### Given information ###

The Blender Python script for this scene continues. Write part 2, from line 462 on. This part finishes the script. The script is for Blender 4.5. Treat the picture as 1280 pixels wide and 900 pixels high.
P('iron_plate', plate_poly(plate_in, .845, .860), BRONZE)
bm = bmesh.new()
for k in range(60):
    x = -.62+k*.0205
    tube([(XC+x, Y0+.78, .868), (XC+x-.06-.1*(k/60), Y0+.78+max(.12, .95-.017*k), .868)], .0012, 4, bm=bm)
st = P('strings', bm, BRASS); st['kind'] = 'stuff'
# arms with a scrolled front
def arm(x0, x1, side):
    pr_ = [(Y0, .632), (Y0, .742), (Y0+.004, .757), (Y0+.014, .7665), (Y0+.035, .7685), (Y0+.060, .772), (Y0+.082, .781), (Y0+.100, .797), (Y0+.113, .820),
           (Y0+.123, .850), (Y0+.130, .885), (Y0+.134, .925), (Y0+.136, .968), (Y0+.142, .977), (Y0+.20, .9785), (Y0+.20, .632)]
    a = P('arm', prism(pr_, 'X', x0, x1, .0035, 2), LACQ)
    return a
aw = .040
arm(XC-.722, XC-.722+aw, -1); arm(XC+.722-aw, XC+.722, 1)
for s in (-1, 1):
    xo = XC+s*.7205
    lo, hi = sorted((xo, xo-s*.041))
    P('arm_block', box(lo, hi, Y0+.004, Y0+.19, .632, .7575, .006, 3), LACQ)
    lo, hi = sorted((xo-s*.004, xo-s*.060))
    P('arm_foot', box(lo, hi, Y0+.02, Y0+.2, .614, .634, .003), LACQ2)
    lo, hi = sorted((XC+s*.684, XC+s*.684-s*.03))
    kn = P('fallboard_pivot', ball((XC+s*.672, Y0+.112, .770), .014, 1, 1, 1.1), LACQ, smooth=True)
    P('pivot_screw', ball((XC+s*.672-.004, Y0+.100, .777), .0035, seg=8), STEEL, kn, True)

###

## Problem description
Copy the data above exactly. Every line must be included.

## Answer for this exercise
The Blender Python script for this scene continues. Write part 2, from line 462 on. This part finishes the script. The script is for Blender 4.5. Treat the picture as 1280 pixels wide and 900 pixels high.
P('iron_plate', plate_poly(plate_in, .845, .860), BRONZE)
bm = bmesh.new()
for k in range(60):
    x = -.62+k*.0205
    tube([(XC+x, Y0+.78, .868), (XC+x-.06-.1*(k/60), Y0+.78+max(.12, .95-.017*k), .868)], .0012, 4, bm=bm)
st = P('strings', bm, BRASS); st['kind'] = 'stuff'
# arms with a scrolled front
def arm(x0, x1, side):
    pr_ = [(Y0, .632), (Y0, .742), (Y0+.004, .757), (Y0+.014, .7665), (Y0+.035, .7685), (Y0+.060, .772), (Y0+.082, .781), (Y0+.100, .797), (Y0+.113, .820),
           (Y0+.123, .850), (Y0+.130, .885), (Y0+.134, .925), (Y0+.136, .968), (Y0+.142, .977), (Y0+.20, .9785), (Y0+.20, .632)]
    a = P('arm', prism(pr_, 'X', x0, x1, .0035, 2), LACQ)
    return a
aw = .040
arm(XC-.722, XC-.722+aw, -1); arm(XC+.722-aw, XC+.722, 1)
for s in (-1, 1):
    xo = XC+s*.7205
    lo, hi = sorted((xo, xo-s*.041))
    P('arm_block', box(lo, hi, Y0+.004, Y0+.19, .632, .7575, .006, 3), LACQ)
    lo, hi = sorted((xo-s*.004, xo-s*.060))
    P('arm_foot', box(lo, hi, Y0+.02, Y0+.2, .614, .634, .003), LACQ2)
    lo, hi = sorted((XC+s*.684, XC+s*.684-s*.03))
    kn = P('fallboard_pivot', ball((XC+s*.672, Y0+.112, .770), .014, 1, 1, 1.1), LACQ, smooth=True)
    P('pivot_screw', ball((XC+s*.672-.004, Y0+.100, .777), .0035, seg=8), STEEL, kn, True)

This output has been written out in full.